OK, well, based off of that equation we have just there, this would be 1 plus 1/2 x minus 1 over 2 factorial, times 1 over 2 squared, x squared plus 1 over 3 factorial, 1 times 3 over 2 cubed, x cubed. And that will be our final term.
So that is 1 plus 1/2 x minus, and that would be 4 8, 1/8 x squared plus, let's see, we would end up with 3 over 48, which is 1/8-- no, 1/16. That's [inaudible] 48, 1/16 x cubed.
Now, we're going to use this polynomial to estimate the square root of 1.5. Well, in this case, if you notice, because our function is the square root of 1 plus x, we actually only need to find p of 0.5. And that is approximately-- let's see, it is-- oh, I don't have that calculated, I thought I did.
All right, so let's see, that's 1 plus 1/2 times 1/2 minus 1/8 times 0.5 squared plus 1/16 times 0.5 cubed. That is approximately 1.2265625. And the exact square root of 1.5 is 1.224744871. So this is actually pretty good, pretty good estimate.

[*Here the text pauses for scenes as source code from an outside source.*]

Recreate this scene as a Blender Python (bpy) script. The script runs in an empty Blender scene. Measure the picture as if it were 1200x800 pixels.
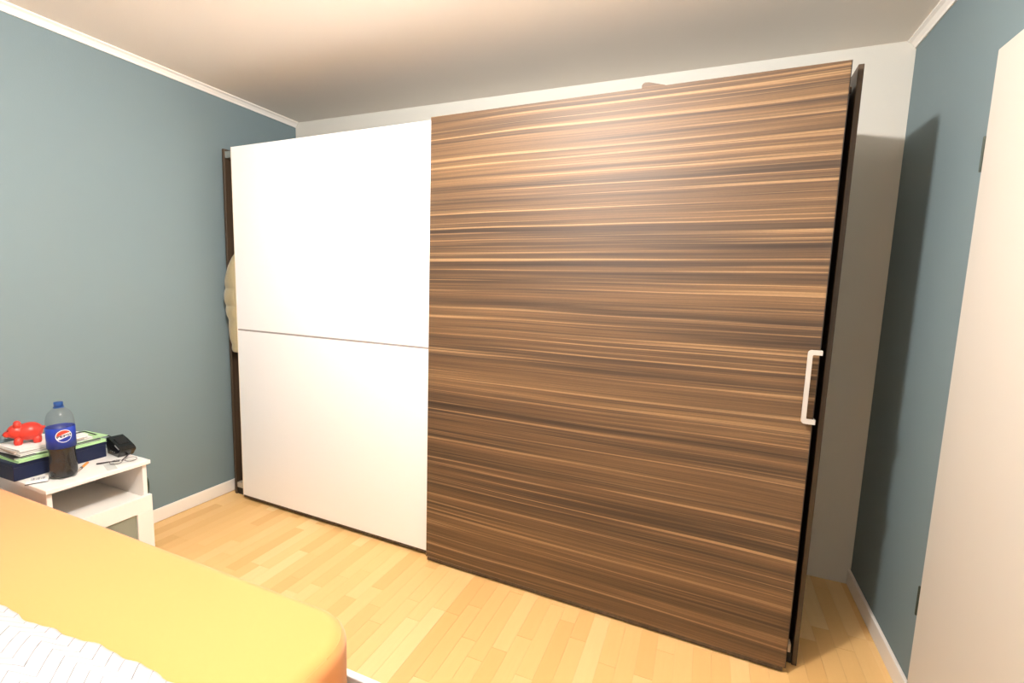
import bpy, bmesh, math, random
from mathutils import Matrix, Vector
random.seed(7)
SC = bpy.context.scene
COL = SC.collection
PI = math.pi

# ------------------------------------------------------------------ camera
RIGHT = Vector((0.9232995364067167, 0.38272771150776047, 0.032209702189613755))
DOWN = Vector((0.07484476653706214, -0.09703295183098022, -0.992463030636898))
FWD = Vector((-0.37671770199066007, 0.9187513837284635, -0.118235645656786))
cam_data = bpy.data.cameras.new('camera')
cam_data.sensor_fit = 'HORIZONTAL'
cam_data.sensor_width = 36.0
cam_data.lens = 550.64 / 1200 * 36.0
cam_data.clip_start = 0.02
cam = bpy.data.objects.new('camera', cam_data)
COL.objects.link(cam)
m = Matrix.Identity(4)
for r in range(3):
    m[r][0] = RIGHT[r]; m[r][1] = -DOWN[r]; m[r][2] = -FWD[r]
m.translation = Vector((2.80215, -2.63701, 1.40061))
cam.matrix_world = m
SC.camera = cam

# ------------------------------------------------------------------ world, lamp light, exposure
world = bpy.data.worlds.new('world')
world.use_nodes = True
world.node_tree.nodes['Background'].inputs[0].default_value = (0.05, 0.055, 0.06, 1)
world.node_tree.nodes['Background'].inputs[1].default_value = 0.3
SC.world = world
LAMP = Vector((2.07, -1.99, 2.37))
ld = bpy.data.lights.new('bulb_light', 'POINT')
ld.energy = 120
ld.color = (1.0, 0.96, 0.925)
ld.shadow_soft_size = 0.05
lo = bpy.data.objects.new('bulb_light', ld)
lo.location = LAMP
COL.objects.link(lo)
SC.view_settings.view_transform = 'Standard'
SC.view_settings.look = 'None'
SC.view_settings.gamma = 1.0
SC.view_settings.exposure = 0.78

# ------------------------------------------------------------------ helpers
def srgb(r, g, b):
    def f(c):
        c /= 255.0
        return c / 12.92 if c <= 0.04045 else ((c + 0.055) / 1.055) ** 2.4
    return (f(r), f(g), f(b), 1.0)

def mat(name, color, rough=0.5, spec=0.5, metal=0.0, **kw):
    mt = bpy.data.materials.new(name)
    mt.use_nodes = True
    b = mt.node_tree.nodes['Principled BSDF']
    b.inputs['Base Color'].default_value = color
    b.inputs['Roughness'].default_value = rough
    b.inputs['Specular IOR Level'].default_value = spec
    b.inputs['Metallic'].default_value = metal
    for k, v in kw.items():
        b.inputs[k].default_value = v
    return mt

class N:
    """tiny node helper"""
    def __init__(self, mt):
        self.t = mt.node_tree
        self.b = self.t.nodes['Principled BSDF']
    def new(self, kind, **props):
        n = self.t.nodes.new(kind)
        for k, v in props.items():
            setattr(n, k, v)
        return n
    def link(self, a, b):
        self.t.links.new(a, b)
    def coord(self, which='Object'):
        return self.new('ShaderNodeTexCoord').outputs[which]
    def mapping(self, src, scale=(1, 1, 1), loc=(0, 0, 0), rot=(0, 0, 0)):
        n = self.new('ShaderNodeMapping')
        n.inputs['Scale'].default_value = scale
        n.inputs['Location'].default_value = loc
        n.inputs['Rotation'].default_value = rot
        self.link(src, n.inputs[0])
        return n.outputs[0]
    def noise(self, src, scale=5, detail=4, rough=0.5, dist=0.0):
        n = self.new('ShaderNodeTexNoise')
        n.inputs['Scale'].default_value = scale
        n.inputs['Detail'].default_value = detail
        n.inputs['Roughness'].default_value = rough
        n.inputs['Distortion'].default_value = dist
        self.link(src, n.inputs['Vector'])
        return n.outputs['Fac']
    def ramp(self, src, stops):
        n = self.new('ShaderNodeValToRGB')
        e = n.color_ramp.elements
        while len(e) < len(stops):
            e.new(0.5)
        for i, (p, c) in enumerate(stops):
            e[i].position = p
            e[i].color = c
        self.link(src, n.inputs[0])
        return n.outputs[0]
    def math(self, op, a, b=None, c=None):
        n = self.new('ShaderNodeMath', operation=op)
        for i, v in enumerate((a, b, c)):
            if v is None:
                continue
            if isinstance(v, (int, float)):
                n.inputs[i].default_value = v
            else:
                self.link(v, n.inputs[i])
        return n.outputs[0]
    def mix(self, fac, a, b, blend='MIX'):
        n = self.new('ShaderNodeMix', data_type='RGBA', blend_type=blend)
        if isinstance(fac, (int, float)):
            n.inputs[0].default_value = fac
        else:
            self.link(fac, n.inputs[0])
        for i, v in ((6, a), (7, b)):
            if isinstance(v, tuple):
                n.inputs[i].default_value = v
            else:
                self.link(v, n.inputs[i])
        return n.outputs[2]
    def bump(self, src, strength=0.2, dist=0.01):
        n = self.new('ShaderNodeBump')
        n.inputs['Strength'].default_value = strength
        n.inputs['Distance'].default_value = dist
        self.link(src, n.inputs['Height'])
        self.link(n.outputs[0], self.b.inputs['Normal'])

def box(bm, x0, x1, y0, y1, z0, z1, bev=0.0, seg=1):
    v = [bm.verts.new(c) for c in ((x0, y0, z0), (x1, y0, z0), (x1, y1, z0), (x0, y1, z0),
                                   (x0, y0, z1), (x1, y0, z1), (x1, y1, z1), (x0, y1, z1))]
    fs = [bm.faces.new([v[i] for i in q]) for q in
          ((3, 2, 1, 0), (4, 5, 6, 7), (0, 1, 5, 4), (1, 2, 6, 5), (2, 3, 7, 6), (3, 0, 4, 7))]
    if bev > 0:
        es = list({e for f in fs for e in f.edges})
        bmesh.ops.bevel(bm, geom=es, offset=bev, segments=seg, affect='EDGES', profile=0.5)
    return v

def obj(name, bm, material, parent=None, smooth=False, mods=()):
    bmesh.ops.recalc_face_normals(bm, faces=bm.faces)
    me = bpy.data.meshes.new(name)
    bm.to_mesh(me)
    bm.free()
    if material:
        me.materials.append(material)
    o = bpy.data.objects.new(name, me)
    COL.objects.link(o)
    if parent:
        o.parent = parent
    if smooth:
        for p in me.polygons:
            p.use_smooth = True
    for kind, kw in mods:
        md = o.modifiers.new(kind.lower(), kind)
        for k, v in kw.items():
            setattr(md, k, v)
    return o

def boxobj(name, material, parent, *c, bev=0.0015, seg=1):
    bm = bmesh.new()
    box(bm, *c, bev=bev, seg=seg)
    return obj(name, bm, material, parent)

def thing(name, label, cat, loc=(0, 0, 0), rz=0.0, group=None):
    o = bpy.data.objects.new(name, None)
    o.empty_display_size = 0.1
    COL.objects.link(o)
    o.location = loc
    o.rotation_euler = (0, 0, rz)
    tag(o, label, cat, group)
    return o

def tag(o, label, cat, group=None):
    o['label'] = label
    o['category'] = cat
    if group:
        o['group'] = group
    return o

def struct(o):
    o['kind'] = 'structure'
    return o

def lathe(bm, prof, seg=32, center=(0, 0)):
    rings = []
    for r, z in prof:
        rings.append([bm.verts.new((center[0] + r * math.cos(2 * PI * k / seg),
                                    center[1] + r * math.sin(2 * PI * k / seg), z)) for k in range(seg)])
    for a, b in zip(rings, rings[1:]):
        for k in range(seg):
            bm.faces.new((a[k], a[(k + 1) % seg], b[(k + 1) % seg], b[k]))
    bm.faces.new(rings[0][::-1])
    bm.faces.new(rings[-1])
    return rings

def tube(bm, pts, r, seg=8):
    pts = [Vector(p) for p in pts]
    rings = []
    for i, p in enumerate(pts):
        t = (pts[min(i + 1, len(pts) - 1)] - pts[max(i - 1, 0)]).normalized()
        up = Vector((0, 0, 1)) if abs(t.z) < 0.9 else Vector((1, 0, 0))
        a = t.cross(up).normalized()
        b = t.cross(a)
        rr = r[i] if isinstance(r, (list, tuple)) else r
        rings.append([bm.verts.new(p + a * rr * math.cos(2 * PI * k / seg) + b * rr * math.sin(2 * PI * k / seg))
                      for k in range(seg)])
    for a, b in zip(rings, rings[1:]):
        for k in range(seg):
            bm.faces.new((a[k], a[(k + 1) % seg], b[(k + 1) % seg], b[k]))
    bm.faces.new(rings[0][::-1])
    bm.faces.new(rings[-1])

def prism(bm, outline, to3, h0, h1):
    """extrude a 2D outline; to3(u, v, h) -> point"""
    lo_ = [bm.verts.new(to3(u, v, h0)) for u, v in outline]
    hi_ = [bm.verts.new(to3(u, v, h1)) for u, v in outline]
    n = len(outline)
    bm.faces.new(lo_[::-1])
    bm.faces.new(hi_)
    for i in range(n):
        bm.faces.new((lo_[i], lo_[(i + 1) % n], hi_[(i + 1) % n], hi_[i]))

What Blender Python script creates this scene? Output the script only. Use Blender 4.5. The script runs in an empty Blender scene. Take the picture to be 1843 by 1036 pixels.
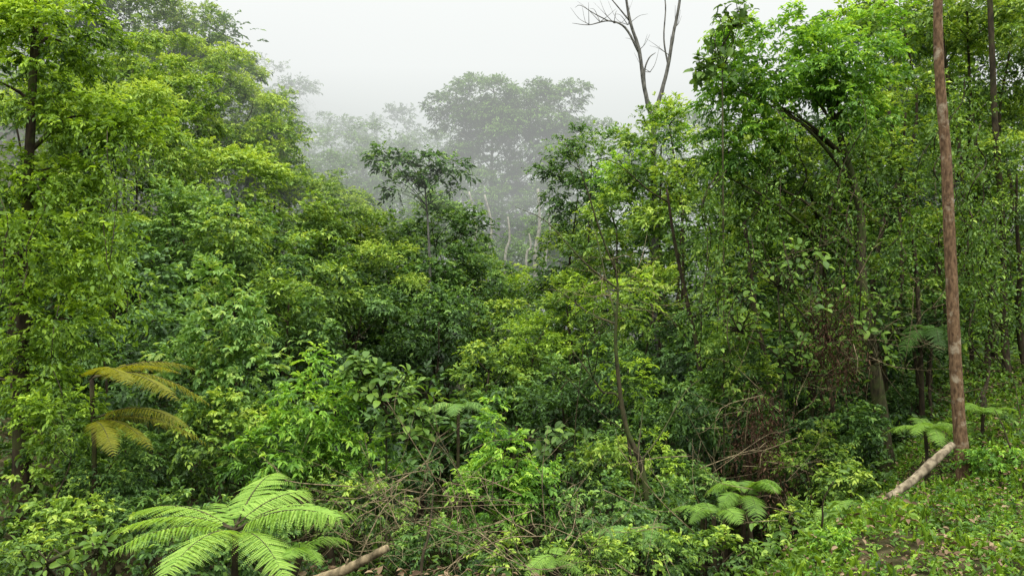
import bpy, math, numpy as np
from math import radians
FL=1418.0; EYE=1.7
def P(px,py,d):
    return np.array([(px-921.5)/FL*d, d, EYE-(py-518)/FL*d])
def sm(a,b,x):
    t=np.clip((x-a)/(b-a),0,1); return t*t*(3-2*t)
def terrain(x,y):
    x=np.asarray(x,float); y=np.asarray(y,float)
    ax=-0.8+0.07*y
    fl=-1.2-2.6*sm(3,10,y)-0.8*sm(10,18,y)+2.5*sm(26,50,y)+46*sm(60,230,y)
    dx=x-ax
    side=np.where(dx<0, 0.55*np.maximum(-dx-1.6,0), 0.42*np.maximum(dx-1.6,0))
    side=np.minimum(side, 14+0.05*np.abs(dx)+14*sm(45,90,y)*(dx<0))
    g=fl+side
    edge=3.7+np.maximum(0,x-1.5)*1.5+np.maximum(0,-x-2.5)*0.3
    shelf=-0.09*np.maximum(y-4.6,0)+0.30*np.maximum(0,x-4.4)*sm(4.5,7.5,y)
    m=sm(0,4.5,y-edge)
    h=shelf*(1-m)+g*m
    h=h+0.06*np.sin(1.7*x+0.6*y)+0.05*np.sin(2.9*y-1.3*x)+0.03*np.sin(6.1*x+2)*np.cos(5.3*y)
    return h
def nrm(v):
    return v/np.maximum(np.linalg.norm(v,axis=-1,keepdims=True),1e-9)

class MB:
    def __init__(s): s.v=[];s.t=[];s.f=[];s.n=0;s.m=[]
    def add(s,v,f,t,mi=0):
        v=np.asarray(v,np.float32).reshape(-1,3); f=np.asarray(f,np.int64)
        s.v.append(v); s.t.append(np.broadcast_to(np.asarray(t,np.float32),(len(v),)))
        s.f.append(f+s.n); s.m.append(np.full(len(f),mi,np.int32)); s.n+=len(v)
    def build(s,name,mats,smooth=False):
        me=bpy.data.meshes.new(name)
        V=np.concatenate(s.v); T=np.concatenate(s.t)
        lp=np.concatenate([f.ravel() for f in s.f]); 
        cnt=np.concatenate([np.full(len(f),f.shape[1]) for f in s.f])
        st=np.concatenate([[0],np.cumsum(cnt)[:-1]])
        me.vertices.add(len(V)); me.vertices.foreach_set("co",V.ravel())
        me.loops.add(len(lp)); me.loops.foreach_set("vertex_index",lp.astype(np.int32))
        me.polygons.add(len(cnt)); me.polygons.foreach_set("loop_start",st.astype(np.int32))
        me.polygons.foreach_set("material_index",np.concatenate(s.m))
        if smooth: me.polygons.foreach_set("use_smooth",np.ones(len(cnt),bool))
        for m in (mats if isinstance(mats,(list,tuple)) else [mats]): me.materials.append(m)
        a=me.attributes.new("tint",'FLOAT','POINT'); a.data.foreach_set("value",T.astype(np.float32))
        me.update(calc_edges=True)
        return me
def link(ob):
    bpy.context.scene.collection.objects.link(ob); return ob
def obj(name,me,parent=None,origin=None,**kw):
    o=bpy.data.objects.new(name,me); link(o)
    if origin is not None and me is not None:
        org=np.asarray(origin,float)
        n=len(me.vertices); co=np.empty(n*3,np.float32); me.vertices.foreach_get("co",co)
        co=(co.reshape(-1,3)-org.astype(np.float32)).ravel(); me.vertices.foreach_set("co",co); me.update()
        if parent is None: o.location=org.tolist()
    elif origin is not None: o.location=np.asarray(origin,float).tolist()
    if parent is not None: o.parent=parent
    for k,v in kw.items(): o[k]=v
    return o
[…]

Now, for bounding the error, we would find our error on the third remainder, 0.5. That is going to be less than or equal to, based on Taylor's formula, with remainder, m over our x squared, so in our case, 0.5, not squared, but to the fourth power divided by 4 factorial, where M is the maximum value of the fourth derivative, absolute value of fourth derivative on that interval, 0, 0.5.
Which happens to be at 0.5, that value is equal to 0.9375. So evaluating this for 0.9375, that tells us that our remainder error is approximately 0.02-- no, 0.00244. There's our bound, based on Taylor's theorem of remainder.